Para mim, homem de esquerda, data dessa interferência na Ucrânia, a lenta erosão do Partido Socialista, sob a direcção de François Hollande, que continuou depois com a Grécia.
O "serviço" do governo francês foi desonrante e impensável. Faz-me pensar no triunvirato dos Açores.
E ainda por cima alienou os interesses da França, aliando-se às sanções contra a Rússia, que custam imenso à indústria agro alimentar francesa , que saiu para a rua nestas últimas semanas, porque a perda do mercado russo não é facilmente compensável .
Acrescenta-se a perda de 2 000 milhões de euros do fornecimento dos dois navios de guerra Mistral, que jazem no porto de Brest, cuja "limpeza" dos equipamentos previstos para os Russos, custa 800 milhões de euros, e que agora procura revender à Arábia Saudita.
Em 2017, a Ucrânia e a Grécia podem custar o poder à esquerda francesa. Eis o custo da submissao aos EUA e à UE.Merci Hollande.

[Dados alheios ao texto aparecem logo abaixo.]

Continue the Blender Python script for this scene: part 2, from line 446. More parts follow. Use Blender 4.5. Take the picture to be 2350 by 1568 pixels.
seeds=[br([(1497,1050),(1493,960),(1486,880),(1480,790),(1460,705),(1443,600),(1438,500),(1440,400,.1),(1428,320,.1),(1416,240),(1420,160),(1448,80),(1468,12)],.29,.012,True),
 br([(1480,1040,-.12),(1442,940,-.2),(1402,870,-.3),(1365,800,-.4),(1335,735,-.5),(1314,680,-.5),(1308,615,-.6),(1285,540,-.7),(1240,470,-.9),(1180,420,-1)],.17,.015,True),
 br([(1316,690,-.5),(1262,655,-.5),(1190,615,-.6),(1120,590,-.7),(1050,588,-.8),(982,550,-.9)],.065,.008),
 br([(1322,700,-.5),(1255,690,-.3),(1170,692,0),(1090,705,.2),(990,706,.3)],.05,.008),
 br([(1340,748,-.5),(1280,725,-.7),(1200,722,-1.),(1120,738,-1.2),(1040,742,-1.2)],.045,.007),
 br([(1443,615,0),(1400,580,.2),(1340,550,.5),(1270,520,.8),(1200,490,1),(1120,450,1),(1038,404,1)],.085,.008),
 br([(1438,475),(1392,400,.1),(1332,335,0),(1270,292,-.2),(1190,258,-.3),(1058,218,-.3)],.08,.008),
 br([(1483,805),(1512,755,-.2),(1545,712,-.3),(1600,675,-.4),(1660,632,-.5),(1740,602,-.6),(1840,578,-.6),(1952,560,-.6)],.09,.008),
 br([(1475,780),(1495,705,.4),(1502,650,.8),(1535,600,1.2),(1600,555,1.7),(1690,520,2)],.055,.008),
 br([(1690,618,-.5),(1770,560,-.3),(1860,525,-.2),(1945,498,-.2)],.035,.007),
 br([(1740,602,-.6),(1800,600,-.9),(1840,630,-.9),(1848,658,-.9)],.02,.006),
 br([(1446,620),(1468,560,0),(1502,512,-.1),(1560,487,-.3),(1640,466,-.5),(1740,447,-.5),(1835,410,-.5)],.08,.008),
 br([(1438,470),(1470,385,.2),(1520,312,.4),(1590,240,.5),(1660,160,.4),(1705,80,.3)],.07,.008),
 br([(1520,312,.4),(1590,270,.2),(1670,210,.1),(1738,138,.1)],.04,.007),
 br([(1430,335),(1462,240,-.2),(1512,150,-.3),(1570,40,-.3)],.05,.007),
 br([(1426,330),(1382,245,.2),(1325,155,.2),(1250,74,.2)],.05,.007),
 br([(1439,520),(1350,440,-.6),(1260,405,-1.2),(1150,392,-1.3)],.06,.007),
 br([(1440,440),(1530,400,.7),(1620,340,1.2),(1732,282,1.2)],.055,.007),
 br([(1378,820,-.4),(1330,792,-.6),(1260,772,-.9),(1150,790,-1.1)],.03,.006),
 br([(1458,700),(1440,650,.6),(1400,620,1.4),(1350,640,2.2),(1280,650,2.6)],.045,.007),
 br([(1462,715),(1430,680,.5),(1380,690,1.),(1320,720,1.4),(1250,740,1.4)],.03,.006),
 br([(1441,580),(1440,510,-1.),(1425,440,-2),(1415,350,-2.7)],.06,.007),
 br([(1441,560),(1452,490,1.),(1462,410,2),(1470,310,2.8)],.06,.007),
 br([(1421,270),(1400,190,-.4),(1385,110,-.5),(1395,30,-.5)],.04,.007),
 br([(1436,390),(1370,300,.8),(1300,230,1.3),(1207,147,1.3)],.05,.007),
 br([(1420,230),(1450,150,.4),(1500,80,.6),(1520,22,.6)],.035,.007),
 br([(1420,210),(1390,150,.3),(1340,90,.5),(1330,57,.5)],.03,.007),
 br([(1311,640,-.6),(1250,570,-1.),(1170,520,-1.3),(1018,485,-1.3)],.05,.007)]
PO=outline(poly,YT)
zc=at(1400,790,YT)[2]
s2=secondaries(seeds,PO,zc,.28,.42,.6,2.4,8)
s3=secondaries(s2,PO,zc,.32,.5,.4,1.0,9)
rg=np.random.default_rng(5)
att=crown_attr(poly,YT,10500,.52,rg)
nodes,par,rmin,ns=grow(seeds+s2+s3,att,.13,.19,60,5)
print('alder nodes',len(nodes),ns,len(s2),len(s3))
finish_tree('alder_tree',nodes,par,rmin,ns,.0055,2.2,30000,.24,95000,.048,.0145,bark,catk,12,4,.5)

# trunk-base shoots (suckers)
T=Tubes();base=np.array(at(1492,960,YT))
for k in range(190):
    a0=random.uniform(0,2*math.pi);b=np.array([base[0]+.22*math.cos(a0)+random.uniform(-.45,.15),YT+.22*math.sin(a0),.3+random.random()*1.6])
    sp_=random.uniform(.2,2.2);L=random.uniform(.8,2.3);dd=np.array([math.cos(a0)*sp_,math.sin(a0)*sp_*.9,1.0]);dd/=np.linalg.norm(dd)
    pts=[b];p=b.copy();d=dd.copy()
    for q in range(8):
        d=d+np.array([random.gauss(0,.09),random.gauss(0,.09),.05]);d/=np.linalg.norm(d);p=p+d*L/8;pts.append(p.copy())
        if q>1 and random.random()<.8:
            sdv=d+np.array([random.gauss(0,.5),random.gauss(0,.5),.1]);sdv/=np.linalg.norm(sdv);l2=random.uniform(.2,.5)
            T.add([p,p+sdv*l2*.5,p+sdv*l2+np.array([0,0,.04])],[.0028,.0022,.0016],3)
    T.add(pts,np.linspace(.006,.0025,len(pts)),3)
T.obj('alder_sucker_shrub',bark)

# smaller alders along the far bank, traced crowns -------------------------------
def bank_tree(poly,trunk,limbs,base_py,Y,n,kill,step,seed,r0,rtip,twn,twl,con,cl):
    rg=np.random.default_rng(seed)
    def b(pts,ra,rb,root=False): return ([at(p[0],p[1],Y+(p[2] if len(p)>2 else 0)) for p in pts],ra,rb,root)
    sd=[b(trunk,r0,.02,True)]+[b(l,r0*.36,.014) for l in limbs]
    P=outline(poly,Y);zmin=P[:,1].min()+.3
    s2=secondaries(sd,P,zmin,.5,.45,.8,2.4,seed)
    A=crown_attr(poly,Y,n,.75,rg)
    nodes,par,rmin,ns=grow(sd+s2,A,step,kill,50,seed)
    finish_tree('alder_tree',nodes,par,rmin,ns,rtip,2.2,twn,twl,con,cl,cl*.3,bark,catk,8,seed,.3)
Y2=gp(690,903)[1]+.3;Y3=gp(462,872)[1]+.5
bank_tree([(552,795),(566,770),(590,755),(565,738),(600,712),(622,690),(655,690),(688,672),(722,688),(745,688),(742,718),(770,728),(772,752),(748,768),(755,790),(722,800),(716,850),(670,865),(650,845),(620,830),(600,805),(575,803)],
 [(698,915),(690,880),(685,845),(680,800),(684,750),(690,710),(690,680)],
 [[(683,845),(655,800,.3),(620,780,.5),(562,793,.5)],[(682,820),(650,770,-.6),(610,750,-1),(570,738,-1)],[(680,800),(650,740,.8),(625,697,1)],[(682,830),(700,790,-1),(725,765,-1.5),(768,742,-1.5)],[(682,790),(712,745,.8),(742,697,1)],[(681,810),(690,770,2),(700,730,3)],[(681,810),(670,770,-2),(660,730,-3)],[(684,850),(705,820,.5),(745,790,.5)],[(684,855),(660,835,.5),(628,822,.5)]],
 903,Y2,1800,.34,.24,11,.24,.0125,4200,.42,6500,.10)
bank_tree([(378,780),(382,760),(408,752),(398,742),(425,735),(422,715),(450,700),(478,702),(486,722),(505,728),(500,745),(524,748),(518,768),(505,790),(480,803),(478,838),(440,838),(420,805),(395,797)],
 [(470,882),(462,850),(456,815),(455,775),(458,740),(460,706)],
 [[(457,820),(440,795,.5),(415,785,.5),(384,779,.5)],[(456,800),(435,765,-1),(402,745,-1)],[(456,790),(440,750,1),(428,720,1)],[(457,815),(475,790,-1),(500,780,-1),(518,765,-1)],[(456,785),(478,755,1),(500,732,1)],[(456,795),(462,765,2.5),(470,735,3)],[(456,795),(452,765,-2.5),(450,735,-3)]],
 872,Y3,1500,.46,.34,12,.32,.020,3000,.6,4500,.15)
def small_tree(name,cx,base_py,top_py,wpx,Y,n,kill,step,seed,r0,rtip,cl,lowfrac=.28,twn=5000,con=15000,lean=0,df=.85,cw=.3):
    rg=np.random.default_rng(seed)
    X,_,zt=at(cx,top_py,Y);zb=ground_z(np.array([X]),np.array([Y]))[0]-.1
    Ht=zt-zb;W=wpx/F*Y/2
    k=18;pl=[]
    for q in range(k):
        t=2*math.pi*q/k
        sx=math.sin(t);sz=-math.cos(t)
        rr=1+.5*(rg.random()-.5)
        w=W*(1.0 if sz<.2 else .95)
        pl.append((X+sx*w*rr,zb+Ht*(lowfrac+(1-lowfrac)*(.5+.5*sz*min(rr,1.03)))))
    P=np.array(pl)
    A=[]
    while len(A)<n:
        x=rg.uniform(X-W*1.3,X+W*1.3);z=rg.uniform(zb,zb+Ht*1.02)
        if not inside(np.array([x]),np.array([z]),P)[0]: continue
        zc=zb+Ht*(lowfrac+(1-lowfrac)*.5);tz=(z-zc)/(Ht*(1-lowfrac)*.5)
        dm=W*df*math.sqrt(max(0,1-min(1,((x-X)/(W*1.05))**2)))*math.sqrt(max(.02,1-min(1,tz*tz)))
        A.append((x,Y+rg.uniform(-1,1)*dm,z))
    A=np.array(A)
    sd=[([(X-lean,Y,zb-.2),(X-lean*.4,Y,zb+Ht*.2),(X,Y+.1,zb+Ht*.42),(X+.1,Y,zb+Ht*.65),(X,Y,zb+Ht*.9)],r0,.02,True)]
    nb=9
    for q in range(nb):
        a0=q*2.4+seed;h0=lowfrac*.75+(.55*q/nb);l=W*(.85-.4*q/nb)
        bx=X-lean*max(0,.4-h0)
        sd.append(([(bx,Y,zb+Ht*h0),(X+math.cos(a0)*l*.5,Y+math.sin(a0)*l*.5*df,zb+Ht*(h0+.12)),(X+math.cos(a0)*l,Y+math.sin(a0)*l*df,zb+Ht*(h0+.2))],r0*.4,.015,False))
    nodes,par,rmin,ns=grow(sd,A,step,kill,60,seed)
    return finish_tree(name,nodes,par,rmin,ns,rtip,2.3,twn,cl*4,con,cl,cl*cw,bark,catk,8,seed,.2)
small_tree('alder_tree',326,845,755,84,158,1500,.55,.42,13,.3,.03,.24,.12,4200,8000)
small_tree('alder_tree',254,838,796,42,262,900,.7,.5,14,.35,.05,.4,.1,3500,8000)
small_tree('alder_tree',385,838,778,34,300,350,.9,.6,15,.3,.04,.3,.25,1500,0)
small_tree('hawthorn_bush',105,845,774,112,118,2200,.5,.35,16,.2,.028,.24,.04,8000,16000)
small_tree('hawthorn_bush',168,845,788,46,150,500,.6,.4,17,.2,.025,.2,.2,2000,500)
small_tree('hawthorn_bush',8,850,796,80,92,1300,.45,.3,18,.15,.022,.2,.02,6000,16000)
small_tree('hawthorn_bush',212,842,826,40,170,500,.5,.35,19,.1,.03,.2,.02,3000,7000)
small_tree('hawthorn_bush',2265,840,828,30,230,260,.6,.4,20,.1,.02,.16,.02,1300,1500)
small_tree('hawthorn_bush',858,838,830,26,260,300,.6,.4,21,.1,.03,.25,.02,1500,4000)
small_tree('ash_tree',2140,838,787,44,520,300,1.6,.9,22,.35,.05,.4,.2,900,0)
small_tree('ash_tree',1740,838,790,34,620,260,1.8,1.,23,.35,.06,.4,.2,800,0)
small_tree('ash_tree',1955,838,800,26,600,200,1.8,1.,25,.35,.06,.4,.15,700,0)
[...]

A Nato, deveria era estar preocupada em exterminar no sentido mais literal da palavra o Estado Islâmico. Andam a destruir património histórico e cultural de toda a Humanidade, para além disso eu como Ateu assumido que sou não posso conceber que estes fanáticos agora matem bloggers apenas por não acreditarem em ilusões(Deus). A Russia é um País orgulhoso como tal não tentem humilhar quem ter orgulho, pois dai por certo terão uma resposta bem á altura.
Na mouche
Fernando Neves
Desculpas não se apresentam. Pedem-se!
Muito bem.
Sem duvida, só não se percebe muito bem qual a intencao dos EUA de continuarem a provocar a Rússia junto as suas fronteiras. Uma guerra ali será sempre uma guerra perdida, a avaliar pelo que aconteceu na Geórgia e agora na Ucrânia. Se o poder em Washington estivesse nas mãos de um Republicano, eu ainda entenderia, mas Obama tem-se revelado bastante comedido no uso que faz da forca militar (em larga escala, pelo menos). E de qualquer forma, a relação do Ocidente com a Rússia e bem mais importante que os estados de alma dos Países da Europa de Leste. Basta ver a participação da Rússia no recente acordo com o Irão, para alem da importância económica das relações comerciais. Como o Senhor Embaixador diz, o que e preciso e deixar claro a Rússia quais os limites que não deve ultrapassar, providenciando-lhe igualmente garantias de que os direitos dos russos que vivem em Países da antiga URSS serão respeitados. Sera isso tão difícil?
" Desculpas não se apresentam. Pedem-se. ! " Fui ver ao dicionário : tem razão.
Quando o anónimo corajoso das 11:56 viver 50 anos sem falar nem escrever a sua língua, verá que no dia em que procurar recuperar a língua materna, é difícil de respeitar todas as regras esquecidas.
Pena é que alguém que é assim tão instruído, de facto seja incapaz de escrever. Leia bem o que escreveu em seis meses : nada. Excepto diatribes e inépcias . Mas ninguém é obrigado àquilo que não pode.
Quanto a mim, continuarei a escrever como sei.
Para o anónimo das 11:56: Para o ajudar a compreender porque é que alguém que fala desde há cinquenta anos uma língua na qual as desculpas se "apresentam" e não" se pedem":
Des excuses correctes contiennent trois éléments principaux : l'expression d'un regret, la reconnaissance d'une responsabilité et le remède .Vous pouvez avoir du mal à présenter vos excuses pour une erreur que vous avez commise, mais sachez que cette action vous aidera à réparer le mal que vous avez fait et à améliorer vos relations avec autrui.